Na década de sessenta houve um grande fluxo de emigração nos Açores e na nossa ilha não foi diferente. Da família do meu pai emigraram bastante jovens três irmãos e suas famílias. Meu pai ficou por cá.
Os que partiram, depois de instalados em terras americanas ou canadianas faziam carta de chamada para aqueles que tinham cá ficado. Também houve quem casasse por procuração para poder emigrar. Os que cá ficavam e iam resistindo sentiam se agradecidos e abençoados quando recebiam uma encomenda ou um barril que os familiares emigrados enviavam.

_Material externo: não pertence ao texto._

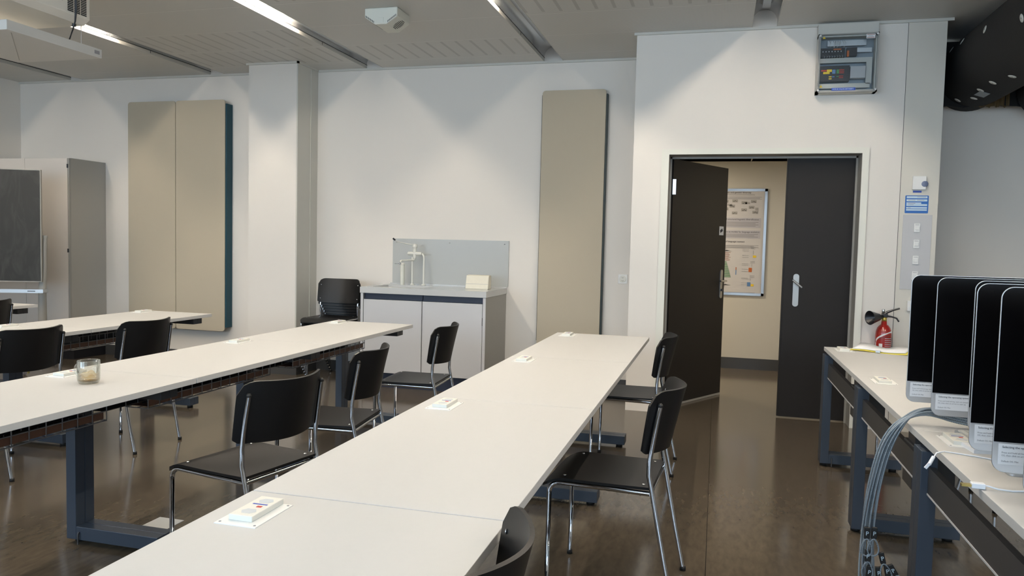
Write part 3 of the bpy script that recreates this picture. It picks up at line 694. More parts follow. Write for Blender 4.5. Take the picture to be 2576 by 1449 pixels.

Tive na minha infância uma tia avó paterna de nome Emília, era irmã do meu avô António, que nos vestiu a mim e aos meus irmãos mais velhos durante alguns anos. Ela vivia no Canadá. As encomendas dela vinham em sacas de pano, com letras gordas escritas de feltro preto que diziam: from Emília (não recordo o sobrenome porque era do marido), to: José Sousa. Dentro dessas sacas de pano vinham roupas usadas dos meus primos que nunca conheci (porque quando ela faleceu perdemos o contato numa época sem tecnologias), netos dela: Brian e Nancy. E as roupas apesar de às vezes húmidas de atravessarem os oceanos de barco vinham com aquele cheiro agradável que não sentíamos nas nossas roupas de cá que eram lavadas com sabão azul e branco ou sabão Clarim. Numa dessas encomendas saltou uma linda boneca de cabelos louros cacheados. A minha irmã ainda era bebê, então saiu-me a sorte grande e fiquei eu com a Boneca do Canadá: assim foi batizada!
Anos mais tarde tive outros familiares a enviar nos também barris, isto numa altura em que já andava no liceu, já havia outras posses e havia coisas que os meus colegas olhavam de lado e faziam eu sentir me uma "calafona"!
Adolescência com estilo próprio? Não tive!! Vesti o que os meus primos já não queriam vestir. Mas a minha mãe sempre me ensinou que roupinha lavada e estimada é como roupa nova!